Friday, November 16, 2007

Who will blink first?

Nov.16, 2007

Who will blink first in Lebanon?

A LAST-ditch effort is under way to resolve the crisis in Lebanon over who should be the country's next president. The latest to join the effort is UN Secretary General Ban Ki-Moon after Lebann's powerful Maronite Patriarch Nasrallah Sfeir has been thrust to the forefront of the bitter struggle between pro- and anti-Syrian — or between pro-US and anti-US political camps as some might want to see it.
For long, Sfeir has resisted being drawn into the crisis, but he was persuaded this week by former colonial power France to name presidential candidates. Surely, Sfeir could not remember but his bitter experience of 1988 when he tried to break a similar presidential deadlock by naming five candidates. Syria, the then dominant power in Lebanon, rejected the list. The dispute was eventually settled with a Syrian military assault on the presidential palace two years later.
Indeed, there is no such Syrian compulsion today. Coming under intense US-led pressure Syria has ended its military pressure in the country, and it is high unlikely that Damascus is entertaining any hope of regaining its lost dominance of Lebanon.
However, Syria is very much felt in Lebanese politics; and so do the US and, as such, there is a US compulsion in Lebanon today.
Both Washington and Damascus are accusing each other of interferring in Lebanese affairs but there could be no doubt that the US-Syrian confrontation is linked to the broader crises of the Middle East — the conflict between the Arabs and Israel, a "strategic ally" of the US and the brewing conflict between the US and Iran.
It is into this minefield that Sfeir has been forced to enter.

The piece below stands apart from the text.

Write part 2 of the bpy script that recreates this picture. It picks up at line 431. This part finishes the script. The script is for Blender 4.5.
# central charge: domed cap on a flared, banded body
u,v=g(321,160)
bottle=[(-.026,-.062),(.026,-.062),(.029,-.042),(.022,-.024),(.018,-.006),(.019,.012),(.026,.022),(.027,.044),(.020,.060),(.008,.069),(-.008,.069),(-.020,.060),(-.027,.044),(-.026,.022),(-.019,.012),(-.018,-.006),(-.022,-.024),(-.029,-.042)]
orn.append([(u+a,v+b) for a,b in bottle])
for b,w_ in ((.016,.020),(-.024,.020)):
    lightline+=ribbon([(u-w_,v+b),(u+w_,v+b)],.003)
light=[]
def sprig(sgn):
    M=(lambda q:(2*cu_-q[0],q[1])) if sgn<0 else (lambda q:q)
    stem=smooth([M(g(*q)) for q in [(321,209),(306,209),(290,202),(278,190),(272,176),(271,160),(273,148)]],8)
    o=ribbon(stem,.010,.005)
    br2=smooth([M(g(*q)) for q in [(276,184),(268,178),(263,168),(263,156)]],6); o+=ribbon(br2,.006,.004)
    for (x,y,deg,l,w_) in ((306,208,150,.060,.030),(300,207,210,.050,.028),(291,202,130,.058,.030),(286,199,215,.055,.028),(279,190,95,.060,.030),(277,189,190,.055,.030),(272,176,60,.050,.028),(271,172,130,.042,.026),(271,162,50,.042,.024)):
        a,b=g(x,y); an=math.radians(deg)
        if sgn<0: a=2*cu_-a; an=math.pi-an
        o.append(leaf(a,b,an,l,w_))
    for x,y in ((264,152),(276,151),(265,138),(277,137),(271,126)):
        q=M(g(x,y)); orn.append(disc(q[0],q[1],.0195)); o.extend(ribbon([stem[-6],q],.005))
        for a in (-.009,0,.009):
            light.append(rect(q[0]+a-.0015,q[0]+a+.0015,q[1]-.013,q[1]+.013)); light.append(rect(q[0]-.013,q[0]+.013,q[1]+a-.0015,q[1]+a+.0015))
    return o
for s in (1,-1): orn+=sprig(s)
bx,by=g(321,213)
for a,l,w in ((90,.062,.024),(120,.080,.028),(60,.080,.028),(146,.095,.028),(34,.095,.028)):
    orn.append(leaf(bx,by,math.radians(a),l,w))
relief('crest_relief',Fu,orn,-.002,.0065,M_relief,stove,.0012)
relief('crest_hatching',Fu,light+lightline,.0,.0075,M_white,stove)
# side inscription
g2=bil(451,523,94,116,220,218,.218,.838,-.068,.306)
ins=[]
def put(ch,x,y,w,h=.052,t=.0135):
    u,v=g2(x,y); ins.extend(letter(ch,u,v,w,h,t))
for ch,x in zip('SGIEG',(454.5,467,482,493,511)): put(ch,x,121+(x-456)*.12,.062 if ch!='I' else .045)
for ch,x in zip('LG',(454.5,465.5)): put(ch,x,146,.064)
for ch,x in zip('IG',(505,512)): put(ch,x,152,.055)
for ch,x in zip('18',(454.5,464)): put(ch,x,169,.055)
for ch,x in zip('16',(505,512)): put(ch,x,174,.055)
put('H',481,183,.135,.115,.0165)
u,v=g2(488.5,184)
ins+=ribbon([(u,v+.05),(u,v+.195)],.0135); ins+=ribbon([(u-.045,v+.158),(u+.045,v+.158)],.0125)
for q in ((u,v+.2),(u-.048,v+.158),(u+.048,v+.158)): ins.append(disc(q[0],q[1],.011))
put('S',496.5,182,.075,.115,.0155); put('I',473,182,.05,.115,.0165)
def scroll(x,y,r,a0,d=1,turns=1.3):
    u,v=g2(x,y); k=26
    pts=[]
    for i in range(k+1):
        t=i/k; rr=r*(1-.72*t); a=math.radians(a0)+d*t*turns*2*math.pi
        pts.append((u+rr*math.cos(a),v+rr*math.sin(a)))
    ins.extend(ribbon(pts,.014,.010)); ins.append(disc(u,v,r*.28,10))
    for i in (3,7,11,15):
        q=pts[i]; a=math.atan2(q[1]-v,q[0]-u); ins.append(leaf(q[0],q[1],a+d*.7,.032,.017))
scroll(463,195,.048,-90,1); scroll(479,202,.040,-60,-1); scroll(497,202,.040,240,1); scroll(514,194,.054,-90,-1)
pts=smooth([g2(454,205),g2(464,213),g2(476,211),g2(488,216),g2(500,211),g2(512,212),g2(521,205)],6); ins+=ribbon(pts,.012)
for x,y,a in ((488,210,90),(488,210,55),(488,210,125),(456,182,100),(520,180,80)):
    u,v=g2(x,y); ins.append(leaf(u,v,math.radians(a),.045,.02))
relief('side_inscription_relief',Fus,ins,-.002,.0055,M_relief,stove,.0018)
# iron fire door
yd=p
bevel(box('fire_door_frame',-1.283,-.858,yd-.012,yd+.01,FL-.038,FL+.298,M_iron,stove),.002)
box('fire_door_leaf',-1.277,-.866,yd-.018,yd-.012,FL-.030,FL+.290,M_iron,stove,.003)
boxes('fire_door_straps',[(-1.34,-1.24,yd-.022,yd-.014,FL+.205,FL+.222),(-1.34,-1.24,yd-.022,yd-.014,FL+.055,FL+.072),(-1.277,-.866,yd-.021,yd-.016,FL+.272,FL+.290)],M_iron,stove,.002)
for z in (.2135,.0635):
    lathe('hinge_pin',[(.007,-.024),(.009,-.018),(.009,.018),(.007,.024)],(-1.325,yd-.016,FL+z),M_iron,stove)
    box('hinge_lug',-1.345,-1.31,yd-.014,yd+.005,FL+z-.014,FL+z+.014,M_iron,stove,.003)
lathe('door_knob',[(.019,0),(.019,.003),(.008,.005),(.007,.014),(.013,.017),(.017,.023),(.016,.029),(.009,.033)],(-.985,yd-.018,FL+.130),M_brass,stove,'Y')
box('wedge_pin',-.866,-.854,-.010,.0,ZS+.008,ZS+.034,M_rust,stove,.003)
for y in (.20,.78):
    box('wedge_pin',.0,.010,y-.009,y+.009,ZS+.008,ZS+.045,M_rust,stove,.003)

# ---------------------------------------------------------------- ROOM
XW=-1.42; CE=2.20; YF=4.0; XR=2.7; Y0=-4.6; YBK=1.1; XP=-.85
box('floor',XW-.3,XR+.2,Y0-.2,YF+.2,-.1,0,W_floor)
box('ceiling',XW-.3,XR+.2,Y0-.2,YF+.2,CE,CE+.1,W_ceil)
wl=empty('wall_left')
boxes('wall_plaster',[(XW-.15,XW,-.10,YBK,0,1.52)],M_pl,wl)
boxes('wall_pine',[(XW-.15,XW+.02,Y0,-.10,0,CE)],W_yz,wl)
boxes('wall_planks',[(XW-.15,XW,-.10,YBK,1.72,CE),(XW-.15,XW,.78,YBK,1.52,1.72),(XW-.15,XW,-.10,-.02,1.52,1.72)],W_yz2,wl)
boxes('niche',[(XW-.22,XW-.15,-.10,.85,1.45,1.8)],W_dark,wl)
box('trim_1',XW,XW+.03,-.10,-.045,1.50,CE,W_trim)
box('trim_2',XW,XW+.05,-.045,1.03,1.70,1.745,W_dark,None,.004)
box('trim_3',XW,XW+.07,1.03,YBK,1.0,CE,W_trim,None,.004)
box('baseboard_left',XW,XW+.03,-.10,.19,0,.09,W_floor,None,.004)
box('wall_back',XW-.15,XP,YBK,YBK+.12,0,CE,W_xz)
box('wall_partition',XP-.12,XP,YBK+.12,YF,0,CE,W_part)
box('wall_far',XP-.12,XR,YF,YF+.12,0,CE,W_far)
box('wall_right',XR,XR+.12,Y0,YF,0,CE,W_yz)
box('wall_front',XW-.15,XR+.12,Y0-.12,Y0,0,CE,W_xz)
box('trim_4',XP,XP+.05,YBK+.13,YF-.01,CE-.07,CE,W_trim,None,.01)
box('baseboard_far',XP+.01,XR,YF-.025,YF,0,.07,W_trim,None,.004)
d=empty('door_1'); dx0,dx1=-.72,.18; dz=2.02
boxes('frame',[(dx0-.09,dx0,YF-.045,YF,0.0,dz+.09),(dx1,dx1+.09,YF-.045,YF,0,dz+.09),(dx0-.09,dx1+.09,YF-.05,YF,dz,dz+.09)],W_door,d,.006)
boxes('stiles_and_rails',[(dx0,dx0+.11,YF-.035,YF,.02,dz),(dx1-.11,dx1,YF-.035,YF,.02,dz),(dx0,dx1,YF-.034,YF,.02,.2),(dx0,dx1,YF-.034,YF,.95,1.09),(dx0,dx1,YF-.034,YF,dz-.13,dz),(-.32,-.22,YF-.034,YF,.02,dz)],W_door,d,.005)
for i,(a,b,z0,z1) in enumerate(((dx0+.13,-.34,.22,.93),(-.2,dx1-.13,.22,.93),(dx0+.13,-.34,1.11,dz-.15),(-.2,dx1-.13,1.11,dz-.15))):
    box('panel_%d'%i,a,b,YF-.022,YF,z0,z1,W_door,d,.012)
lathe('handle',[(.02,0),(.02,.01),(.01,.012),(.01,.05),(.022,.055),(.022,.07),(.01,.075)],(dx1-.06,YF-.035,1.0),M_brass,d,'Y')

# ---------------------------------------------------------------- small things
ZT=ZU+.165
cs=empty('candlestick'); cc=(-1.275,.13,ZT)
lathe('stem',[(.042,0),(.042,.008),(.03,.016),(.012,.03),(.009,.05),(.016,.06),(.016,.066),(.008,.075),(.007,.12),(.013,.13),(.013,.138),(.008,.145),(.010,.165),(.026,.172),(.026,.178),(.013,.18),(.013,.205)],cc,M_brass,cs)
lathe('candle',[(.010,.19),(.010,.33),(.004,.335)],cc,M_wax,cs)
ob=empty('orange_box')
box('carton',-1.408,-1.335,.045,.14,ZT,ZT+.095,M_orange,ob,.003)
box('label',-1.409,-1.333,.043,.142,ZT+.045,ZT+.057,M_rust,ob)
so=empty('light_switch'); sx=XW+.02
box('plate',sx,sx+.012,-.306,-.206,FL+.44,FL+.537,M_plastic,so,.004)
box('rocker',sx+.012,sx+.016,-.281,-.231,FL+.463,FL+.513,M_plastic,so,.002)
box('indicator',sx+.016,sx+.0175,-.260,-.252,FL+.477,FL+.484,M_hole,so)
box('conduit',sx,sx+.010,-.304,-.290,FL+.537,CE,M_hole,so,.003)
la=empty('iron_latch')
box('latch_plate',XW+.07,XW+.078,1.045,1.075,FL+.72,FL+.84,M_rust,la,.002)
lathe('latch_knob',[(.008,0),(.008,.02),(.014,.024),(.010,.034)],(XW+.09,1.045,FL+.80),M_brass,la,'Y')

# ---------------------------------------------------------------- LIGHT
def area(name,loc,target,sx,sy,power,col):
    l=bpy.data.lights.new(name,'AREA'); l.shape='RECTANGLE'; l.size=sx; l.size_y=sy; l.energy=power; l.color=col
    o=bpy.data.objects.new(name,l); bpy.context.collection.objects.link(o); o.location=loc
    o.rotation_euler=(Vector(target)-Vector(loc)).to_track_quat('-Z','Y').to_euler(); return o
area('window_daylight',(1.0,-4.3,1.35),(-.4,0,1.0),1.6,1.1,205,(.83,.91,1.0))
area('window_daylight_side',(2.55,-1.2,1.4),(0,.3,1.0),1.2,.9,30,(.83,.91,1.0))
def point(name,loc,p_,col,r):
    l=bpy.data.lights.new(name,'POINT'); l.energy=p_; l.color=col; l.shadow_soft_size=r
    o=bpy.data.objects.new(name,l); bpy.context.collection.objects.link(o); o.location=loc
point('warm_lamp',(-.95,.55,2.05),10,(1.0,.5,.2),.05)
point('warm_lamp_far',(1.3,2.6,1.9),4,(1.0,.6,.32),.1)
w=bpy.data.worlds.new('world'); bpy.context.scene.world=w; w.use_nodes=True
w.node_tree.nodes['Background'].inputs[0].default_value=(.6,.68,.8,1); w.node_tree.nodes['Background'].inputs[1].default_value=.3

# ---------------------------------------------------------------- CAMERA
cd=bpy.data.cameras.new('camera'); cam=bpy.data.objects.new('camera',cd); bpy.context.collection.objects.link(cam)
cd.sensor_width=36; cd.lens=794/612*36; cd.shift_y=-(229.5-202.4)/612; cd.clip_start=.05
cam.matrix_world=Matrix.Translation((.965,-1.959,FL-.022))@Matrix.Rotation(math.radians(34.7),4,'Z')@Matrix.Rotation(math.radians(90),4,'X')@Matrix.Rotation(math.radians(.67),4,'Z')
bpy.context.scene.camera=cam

A heavy responsibility that is beyond his call as a religious leader has been thrust onto his shoulders, with the church finding itself in the middle of a dangerous political conflict.
Indeed, it was a relatively better option for France to have thought of the Maronie Patriarchate as the last resort to settle the presidential feud among the country's Christians. However, the fact that the church had to be called in to solve the problem — with no certainty that it would be successful — shows the depth of the political problem.
Neither the US nor Syria would give up their respective positions. As far as Syria and its allies in Lebanon are concerned, the presidential tug-of-war would determine how far Damascus could influence Lebanese politics without maintaining a military presence i Lebanon.
As far as the US and the groups it supports are concerned, it is a matter of establishing that Syria does no longer command any influence of significance in Lebanon, and Israel is playing its own game from the sidelines.
With the Nov.24 presidential deadline fast approaching, all bets are off in Lebanon because the powers that are pulling the strings are very powerful and detemined.
At the same time, it could also turn out to be a question of who will blink first because the stakes are too high and consequences of the crisis left unresolved would be too negative.